Adelaide satellite manufacturer seeks to grow capability with MMI funding

Adelaide satellite manufacturer Fleet Space Technologies has applied for a $5 Million federal government Modern Manufacturing Initiative (MMI) grant, in addition to $4 million from the South Australian state government.

The funding would enable the company to mass-produce 50 nanosatellites a year and increase staff to 128 in three years.

CEO and co-founder Flavia Tata Nardini said most of the new employees will be engineers and specialist satellite assembly technicians.

“Winning this grant would mean Fleet Space and its partners can develop and manufacture the smartest parts of future satellites right here in Australia and provide an Australian service to a worldwide customer base,” she said.

“Only a handful of companies worldwide such as SpaceX and Airbus have the capacity to mass-produce satellites. We can join them, if we move quickly.”

Fleet Space plans to build a new factory for R&D and manufacturing, and has already launched four nanosatellites.

Fleet Space has delivered a $12 million R&D project since 2015 to develop advanced beam-steering antenna and to miniaturise its satellites’ communications payload.
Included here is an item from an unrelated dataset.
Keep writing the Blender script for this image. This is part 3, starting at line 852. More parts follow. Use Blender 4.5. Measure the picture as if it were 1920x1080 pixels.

The company has partnered with the University of Adelaide’s Institute of Photonics and Advanced Sensing, local company Redarc Electronics, Hawker Richardson in Melbourne and NSW-based Lintek to build the industrial capability to manufacture nanosatellites in Australia.

“At present, every satellite launched by an Australian company is hand-made, and many of the components come from overseas,” Nardini said.

“Our manufacturing rate is very low. Australia lacks many of the manufacturing capabilities its industry needs to build satellite payloads and the satellites themselves. And we certainly can’t produce them in volume.”

Fleet Space’s goal is to manufacture the entire payload in Australia, which includes 3D printing the advanced beam-steering antenna and designing and manufacturing increasingly complex Printed Circuit Board Assemblies (PCBAs).

As well as high-precision 3D printers, with trained operators, Fleet Space aims to design and prototype complex PCBAs up to 26 layers deep. At present, Australian firms can do up to 12 layers.

Fleet Space currently gets its complex PCBAs manufactured overseas and much of its pre-launch testing is done overseas.